Salin Artikel

Kisah Sartam, Petani yang Berbagi Ladang dengan Kawanan Monyet

Separuh dari luas ladangnya yang berbatasan dengan hutan "dihibahkan" kepada satwa liar, termasuk tanaman yang ada di dalamnya. Meskipun semua buah tanamannya ludes, ia ikhlas dan senang telah memberi mereka makan setiap hari.

“Hewan-hewan itu juga makhluk hidup, mereka perlu makan,” kata Martam, Jumat (3/5/2019).

Sementara di sisi lain, ladang yang khusus untuk dipelihara aman dari penjarahan satwa liar ini.

Ladang yang disisihkan untuk satwa liar ini berada di lereng gunung. Meski lahan itu untuk monyet dan satwa lainnya, Sartam tetap merawatnya seperti ladang untuk kebutuhan keluarganya.

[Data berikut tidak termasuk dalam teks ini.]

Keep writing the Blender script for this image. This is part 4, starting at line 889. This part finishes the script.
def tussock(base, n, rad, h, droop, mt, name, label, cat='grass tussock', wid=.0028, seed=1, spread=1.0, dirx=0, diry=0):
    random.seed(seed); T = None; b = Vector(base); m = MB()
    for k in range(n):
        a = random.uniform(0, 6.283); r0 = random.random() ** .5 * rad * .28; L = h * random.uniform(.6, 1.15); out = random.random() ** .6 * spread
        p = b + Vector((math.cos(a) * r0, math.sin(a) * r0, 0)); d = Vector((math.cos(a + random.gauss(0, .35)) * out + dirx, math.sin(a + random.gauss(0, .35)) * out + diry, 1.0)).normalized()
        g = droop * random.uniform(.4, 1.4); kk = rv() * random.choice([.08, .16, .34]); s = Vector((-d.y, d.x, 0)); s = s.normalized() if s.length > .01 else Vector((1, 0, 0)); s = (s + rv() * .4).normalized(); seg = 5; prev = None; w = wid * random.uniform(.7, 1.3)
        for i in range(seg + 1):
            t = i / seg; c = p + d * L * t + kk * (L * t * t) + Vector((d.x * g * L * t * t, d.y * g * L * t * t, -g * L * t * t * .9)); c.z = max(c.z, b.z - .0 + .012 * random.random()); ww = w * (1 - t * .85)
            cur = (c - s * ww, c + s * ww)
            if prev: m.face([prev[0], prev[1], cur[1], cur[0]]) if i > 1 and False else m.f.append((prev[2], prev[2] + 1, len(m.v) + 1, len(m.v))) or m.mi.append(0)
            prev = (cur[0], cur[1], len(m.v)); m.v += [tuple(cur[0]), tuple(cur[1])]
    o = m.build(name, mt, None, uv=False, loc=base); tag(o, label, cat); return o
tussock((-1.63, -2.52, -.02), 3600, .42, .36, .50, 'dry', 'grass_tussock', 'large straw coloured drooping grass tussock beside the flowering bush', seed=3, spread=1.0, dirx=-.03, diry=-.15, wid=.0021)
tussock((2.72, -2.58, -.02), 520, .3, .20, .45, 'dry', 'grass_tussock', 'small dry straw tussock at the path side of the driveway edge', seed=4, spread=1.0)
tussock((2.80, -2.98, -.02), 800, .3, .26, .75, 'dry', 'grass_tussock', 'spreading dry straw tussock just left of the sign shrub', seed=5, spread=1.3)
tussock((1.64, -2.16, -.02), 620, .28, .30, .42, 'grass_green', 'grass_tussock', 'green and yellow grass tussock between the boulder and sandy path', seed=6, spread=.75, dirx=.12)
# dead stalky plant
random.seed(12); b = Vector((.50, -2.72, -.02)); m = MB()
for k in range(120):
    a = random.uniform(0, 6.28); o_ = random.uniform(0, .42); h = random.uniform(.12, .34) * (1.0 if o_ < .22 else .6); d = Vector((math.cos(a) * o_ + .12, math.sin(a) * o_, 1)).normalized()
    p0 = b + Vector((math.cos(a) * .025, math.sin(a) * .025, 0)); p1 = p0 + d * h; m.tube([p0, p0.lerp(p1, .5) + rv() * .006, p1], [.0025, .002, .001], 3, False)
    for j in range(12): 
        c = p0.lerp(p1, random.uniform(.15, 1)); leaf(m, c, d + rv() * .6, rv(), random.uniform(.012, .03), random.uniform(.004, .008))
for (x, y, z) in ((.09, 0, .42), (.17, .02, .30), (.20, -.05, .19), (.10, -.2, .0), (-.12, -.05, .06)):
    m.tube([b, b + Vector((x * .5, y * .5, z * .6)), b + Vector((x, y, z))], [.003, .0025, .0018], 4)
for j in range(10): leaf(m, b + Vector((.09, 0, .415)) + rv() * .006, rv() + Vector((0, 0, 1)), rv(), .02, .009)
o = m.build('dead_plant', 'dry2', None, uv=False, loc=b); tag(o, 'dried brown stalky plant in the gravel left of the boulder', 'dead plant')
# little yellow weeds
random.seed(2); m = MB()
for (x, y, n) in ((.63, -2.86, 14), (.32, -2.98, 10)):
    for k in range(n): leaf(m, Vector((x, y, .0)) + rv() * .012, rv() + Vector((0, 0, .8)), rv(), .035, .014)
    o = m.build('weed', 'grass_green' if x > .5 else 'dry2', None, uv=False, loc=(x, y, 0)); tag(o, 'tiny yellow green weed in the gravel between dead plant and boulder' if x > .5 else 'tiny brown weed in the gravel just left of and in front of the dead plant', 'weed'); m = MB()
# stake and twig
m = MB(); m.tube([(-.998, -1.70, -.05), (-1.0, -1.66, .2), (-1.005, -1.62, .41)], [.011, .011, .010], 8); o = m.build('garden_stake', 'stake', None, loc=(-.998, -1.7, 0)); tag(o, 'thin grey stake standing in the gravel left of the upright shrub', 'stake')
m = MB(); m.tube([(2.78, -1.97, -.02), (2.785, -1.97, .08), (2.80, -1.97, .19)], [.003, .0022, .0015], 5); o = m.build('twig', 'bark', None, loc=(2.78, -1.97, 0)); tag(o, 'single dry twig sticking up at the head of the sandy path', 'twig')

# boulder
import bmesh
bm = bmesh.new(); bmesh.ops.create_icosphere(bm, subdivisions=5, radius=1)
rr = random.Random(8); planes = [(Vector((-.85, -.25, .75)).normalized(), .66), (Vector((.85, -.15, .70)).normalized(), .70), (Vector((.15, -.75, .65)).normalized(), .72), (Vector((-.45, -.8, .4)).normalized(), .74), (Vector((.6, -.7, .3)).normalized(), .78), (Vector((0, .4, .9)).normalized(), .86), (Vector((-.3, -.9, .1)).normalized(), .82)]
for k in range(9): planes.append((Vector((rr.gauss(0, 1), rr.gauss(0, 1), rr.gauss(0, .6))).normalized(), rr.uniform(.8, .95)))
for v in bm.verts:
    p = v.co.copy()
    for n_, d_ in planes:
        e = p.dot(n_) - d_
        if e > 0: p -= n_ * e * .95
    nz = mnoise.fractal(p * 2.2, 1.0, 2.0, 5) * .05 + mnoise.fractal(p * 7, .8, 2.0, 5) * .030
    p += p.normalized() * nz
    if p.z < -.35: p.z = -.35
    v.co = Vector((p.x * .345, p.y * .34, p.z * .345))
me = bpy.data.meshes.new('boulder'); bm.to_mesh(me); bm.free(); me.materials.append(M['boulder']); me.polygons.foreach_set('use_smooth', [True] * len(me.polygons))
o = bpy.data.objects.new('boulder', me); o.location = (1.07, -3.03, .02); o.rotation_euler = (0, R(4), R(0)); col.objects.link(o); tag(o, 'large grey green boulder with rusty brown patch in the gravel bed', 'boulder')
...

Di ladang khusus satwa, Sartam menanam aneka tanaman buah-buahan. Ia tidak pernah memanennya. Semua tanaman ini diperuntukkan satwa liar yang datang dari hutan.

“Terutama monyet, mereka yang paling rajin datang dengan kelompoknya yang berjumlah belasan hingga puluhan” ujar Sartam.

Bagi petani yang berada di tepi kawasan hutan, kehadiran monyet di sawah atau kebun selalu mendatangkan masalah. Kawanan monyet ini akan merusak tanaman, menjarah apa yang bisa dimakan, sehingga banyak petani yang menganggap monyet ini adalah hama perusak tanaman.

Di banyak tempat, untuk mengatasi masalah ini petani memasang jerat atau mengaliri pagar kawat dengan listrik agar monyet tidak datang merusak. Namun upaya ini akan terus berulang sehingga konflik petani dan monyet tidak akan berkesudahan.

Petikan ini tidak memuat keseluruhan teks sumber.